Put like that it seems easy, almost inevitable the way these tales do but how did he do it really? An early adopter of social media and a professional marketer, he has always understood the relationship between author and reader to be a powerful two-way dynamic.
Before that relationship can be established however, there are a number of other steps to consider.
1. Write a great book. Seriously, this is vital. Consider especially the importance of the first chapter and remember that the first line is the most important one in the book. Agents and readers have a huge choice including the option to download samples so your opening words must stand out.
2. Have a great hook; ‘The Magpies’ is about neighbours from hell. How would you pitch your book in one line?

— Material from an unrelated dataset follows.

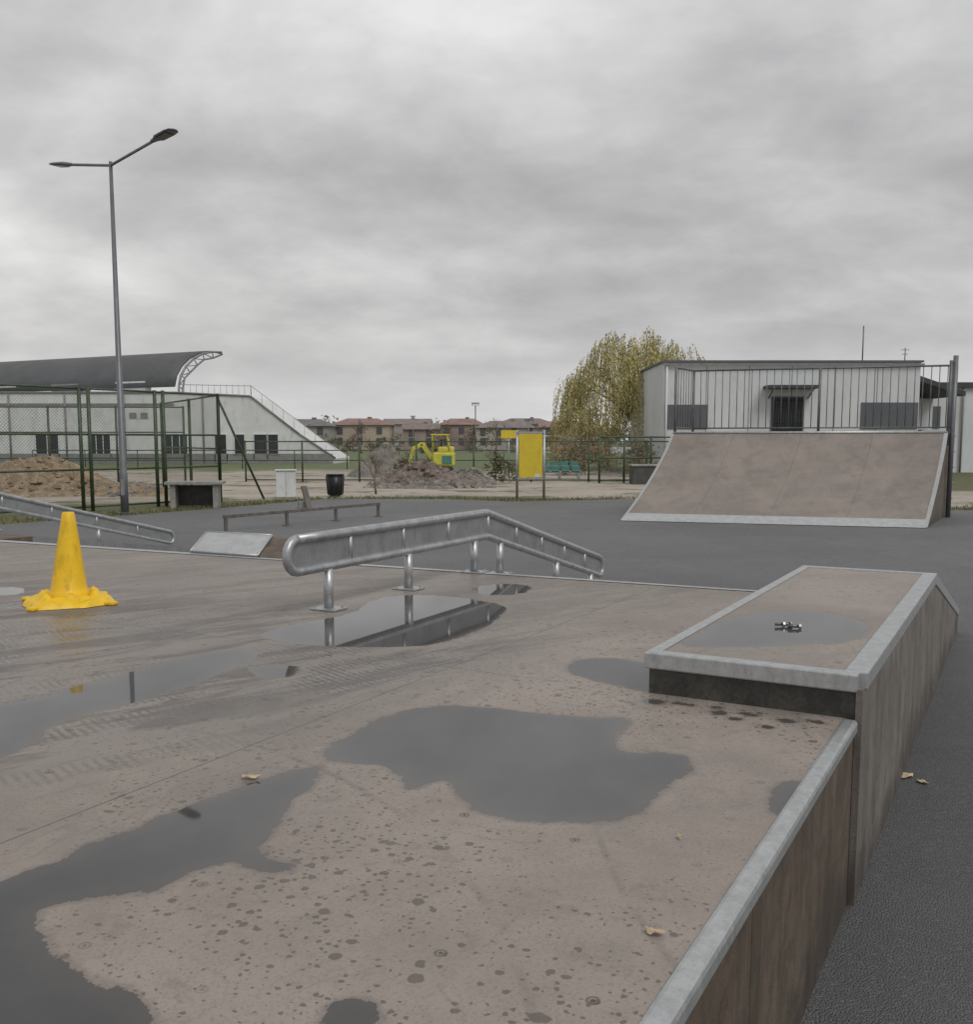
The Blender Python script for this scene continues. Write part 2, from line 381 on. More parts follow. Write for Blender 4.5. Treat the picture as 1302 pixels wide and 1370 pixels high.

3. Consider how you would place it; ‘The Magpies’ is a psychological thriller and has been marketed as such first by Mark and now by Amazon. He wrote it with that description in mind, primarily because loves the genre and reads it avidly
4. Invent ways of keeping in touch with your readers. Mark spends most of his promotional time retaining the readers he’s already got, via Facebook, Twitter and an email list. The latter is invaluable and people are encouraged to sign up via a Mailchimp function on Mark’s website that dispatches a free collection of short stories in return
To achieve that first success, Mark was putting in around four hours a day on top of his day job. He spent those four hours engaging the independent crime writing community by reviewing and doing guest blogs for more established writers. Those writers’ followers would be intrigued by what Mark was doing and check out his book. He also rewrote the sales blurb on the Amazon book page, which was key to moving ‘Catch Your Death’ from where it was hovering outside the top 100 to the number one spot. He also benefitted from having another book ready to go, effectively doubling his sales.
Mark advised against trying to sell directly to a hard-earned network; if they like what you are up to they are likely to make the leap to buying your book anyway. If you engage other people over time in a way that lets your enthusiasm show through in, for example, online forums or live conventions then you are more likely to find ways to achieve your mutual goals and do what you love in the process.